** START OF RECORDS TO USE **
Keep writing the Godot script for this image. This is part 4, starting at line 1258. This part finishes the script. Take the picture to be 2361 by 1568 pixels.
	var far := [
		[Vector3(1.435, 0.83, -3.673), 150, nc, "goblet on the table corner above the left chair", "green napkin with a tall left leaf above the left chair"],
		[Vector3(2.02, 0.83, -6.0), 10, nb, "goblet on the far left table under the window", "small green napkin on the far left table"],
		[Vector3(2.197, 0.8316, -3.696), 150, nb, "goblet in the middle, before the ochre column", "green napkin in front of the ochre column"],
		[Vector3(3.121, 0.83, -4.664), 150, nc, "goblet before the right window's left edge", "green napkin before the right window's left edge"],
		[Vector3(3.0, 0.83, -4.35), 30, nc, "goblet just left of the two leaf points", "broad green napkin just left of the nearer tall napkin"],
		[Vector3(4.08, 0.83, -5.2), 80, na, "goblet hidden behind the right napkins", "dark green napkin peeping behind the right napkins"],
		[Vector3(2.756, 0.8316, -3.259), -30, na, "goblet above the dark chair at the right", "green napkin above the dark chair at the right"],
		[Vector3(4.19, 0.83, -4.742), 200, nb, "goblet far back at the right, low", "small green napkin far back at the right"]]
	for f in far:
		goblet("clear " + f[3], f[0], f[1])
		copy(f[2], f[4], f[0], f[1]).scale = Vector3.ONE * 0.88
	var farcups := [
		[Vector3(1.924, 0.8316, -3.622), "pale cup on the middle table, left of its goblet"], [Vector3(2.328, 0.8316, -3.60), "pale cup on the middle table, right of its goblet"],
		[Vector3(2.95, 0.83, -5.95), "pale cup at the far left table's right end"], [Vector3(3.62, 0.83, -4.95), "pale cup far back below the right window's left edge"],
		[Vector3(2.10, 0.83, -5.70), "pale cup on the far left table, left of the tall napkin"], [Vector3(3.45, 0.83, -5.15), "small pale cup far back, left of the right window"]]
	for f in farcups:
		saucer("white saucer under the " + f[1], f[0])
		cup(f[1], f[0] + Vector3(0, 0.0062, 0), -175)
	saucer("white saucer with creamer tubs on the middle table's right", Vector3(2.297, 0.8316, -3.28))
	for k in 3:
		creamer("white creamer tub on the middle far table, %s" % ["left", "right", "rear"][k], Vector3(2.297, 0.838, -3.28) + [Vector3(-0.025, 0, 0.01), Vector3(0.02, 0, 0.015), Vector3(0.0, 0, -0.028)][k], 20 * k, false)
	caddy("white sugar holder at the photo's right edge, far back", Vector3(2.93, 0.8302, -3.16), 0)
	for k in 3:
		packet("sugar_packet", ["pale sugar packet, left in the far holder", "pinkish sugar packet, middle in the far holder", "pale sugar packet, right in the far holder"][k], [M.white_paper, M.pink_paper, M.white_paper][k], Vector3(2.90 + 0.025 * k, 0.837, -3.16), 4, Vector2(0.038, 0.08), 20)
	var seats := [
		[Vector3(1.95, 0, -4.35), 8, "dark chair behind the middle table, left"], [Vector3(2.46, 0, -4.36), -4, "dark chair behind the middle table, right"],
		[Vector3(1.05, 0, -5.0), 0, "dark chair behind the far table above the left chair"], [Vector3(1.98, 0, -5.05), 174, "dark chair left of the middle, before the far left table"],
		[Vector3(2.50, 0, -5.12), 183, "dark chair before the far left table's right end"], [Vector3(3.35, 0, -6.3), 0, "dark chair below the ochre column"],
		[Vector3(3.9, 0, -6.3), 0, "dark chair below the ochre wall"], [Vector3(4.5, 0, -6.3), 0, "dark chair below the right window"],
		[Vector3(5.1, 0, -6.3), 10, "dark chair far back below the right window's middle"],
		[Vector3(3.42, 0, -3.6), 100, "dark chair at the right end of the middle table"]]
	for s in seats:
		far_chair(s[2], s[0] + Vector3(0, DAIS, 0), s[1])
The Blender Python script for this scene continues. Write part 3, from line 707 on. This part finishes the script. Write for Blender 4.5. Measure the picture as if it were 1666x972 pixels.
** END OF RECORDS TO USE **
Using the data above, repeat every line exactly.

Keep writing the Godot script for this image. This is part 4, starting at line 1258. This part finishes the script. Take the picture to be 2361 by 1568 pixels.
	var far := [
		[Vector3(1.435, 0.83, -3.673), 150, nc, "goblet on the table corner above the left chair", "green napkin with a tall left leaf above the left chair"],
		[Vector3(2.02, 0.83, -6.0), 10, nb, "goblet on the far left table under the window", "small green napkin on the far left table"],
		[Vector3(2.197, 0.8316, -3.696), 150, nb, "goblet in the middle, before the ochre column", "green napkin in front of the ochre column"],
		[Vector3(3.121, 0.83, -4.664), 150, nc, "goblet before the right window's left edge", "green napkin before the right window's left edge"],
		[Vector3(3.0, 0.83, -4.35), 30, nc, "goblet just left of the two leaf points", "broad green napkin just left of the nearer tall napkin"],
		[Vector3(4.08, 0.83, -5.2), 80, na, "goblet hidden behind the right napkins", "dark green napkin peeping behind the right napkins"],
		[Vector3(2.756, 0.8316, -3.259), -30, na, "goblet above the dark chair at the right", "green napkin above the dark chair at the right"],
		[Vector3(4.19, 0.83, -4.742), 200, nb, "goblet far back at the right, low", "small green napkin far back at the right"]]
	for f in far:
		goblet("clear " + f[3], f[0], f[1])
		copy(f[2], f[4], f[0], f[1]).scale = Vector3.ONE * 0.88
	var farcups := [
		[Vector3(1.924, 0.8316, -3.622), "pale cup on the middle table, left of its goblet"], [Vector3(2.328, 0.8316, -3.60), "pale cup on the middle table, right of its goblet"],
		[Vector3(2.95, 0.83, -5.95), "pale cup at the far left table's right end"], [Vector3(3.62, 0.83, -4.95), "pale cup far back below the right window's left edge"],
		[Vector3(2.10, 0.83, -5.70), "pale cup on the far left table, left of the tall napkin"], [Vector3(3.45, 0.83, -5.15), "small pale cup far back, left of the right window"]]
	for f in farcups:
		saucer("white saucer under the " + f[1], f[0])
		cup(f[1], f[0] + Vector3(0, 0.0062, 0), -175)
	saucer("white saucer with creamer tubs on the middle table's right", Vector3(2.297, 0.8316, -3.28))
	for k in 3:
		creamer("white creamer tub on the middle far table, %s" % ["left", "right", "rear"][k], Vector3(2.297, 0.838, -3.28) + [Vector3(-0.025, 0, 0.01), Vector3(0.02, 0, 0.015), Vector3(0.0, 0, -0.028)][k], 20 * k, false)
	caddy("white sugar holder at the photo's right edge, far back", Vector3(2.93, 0.8302, -3.16), 0)
	for k in 3:
		packet("sugar_packet", ["pale sugar packet, left in the far holder", "pinkish sugar packet, middle in the far holder", "pale sugar packet, right in the far holder"][k], [M.white_paper, M.pink_paper, M.white_paper][k], Vector3(2.90 + 0.025 * k, 0.837, -3.16), 4, Vector2(0.038, 0.08), 20)
	var seats := [
		[Vector3(1.95, 0, -4.35), 8, "dark chair behind the middle table, left"], [Vector3(2.46, 0, -4.36), -4, "dark chair behind the middle table, right"],
		[Vector3(1.05, 0, -5.0), 0, "dark chair behind the far table above the left chair"], [Vector3(1.98, 0, -5.05), 174, "dark chair left of the middle, before the far left table"],
		[Vector3(2.50, 0, -5.12), 183, "dark chair before the far left table's right end"], [Vector3(3.35, 0, -6.3), 0, "dark chair below the ochre column"],
		[Vector3(3.9, 0, -6.3), 0, "dark chair below the ochre wall"], [Vector3(4.5, 0, -6.3), 0, "dark chair below the right window"],
		[Vector3(5.1, 0, -6.3), 10, "dark chair far back below the right window's middle"],
		[Vector3(3.42, 0, -3.6), 100, "dark chair at the right end of the middle table"]]
	for s in seats:
		far_chair(s[2], s[0] + Vector3(0, DAIS, 0), s[1])
The Blender Python script for this scene continues. Write part 3, from line 707 on. This part finishes the script. Write for Blender 4.5. Measure the picture as if it were 1666x972 pixels.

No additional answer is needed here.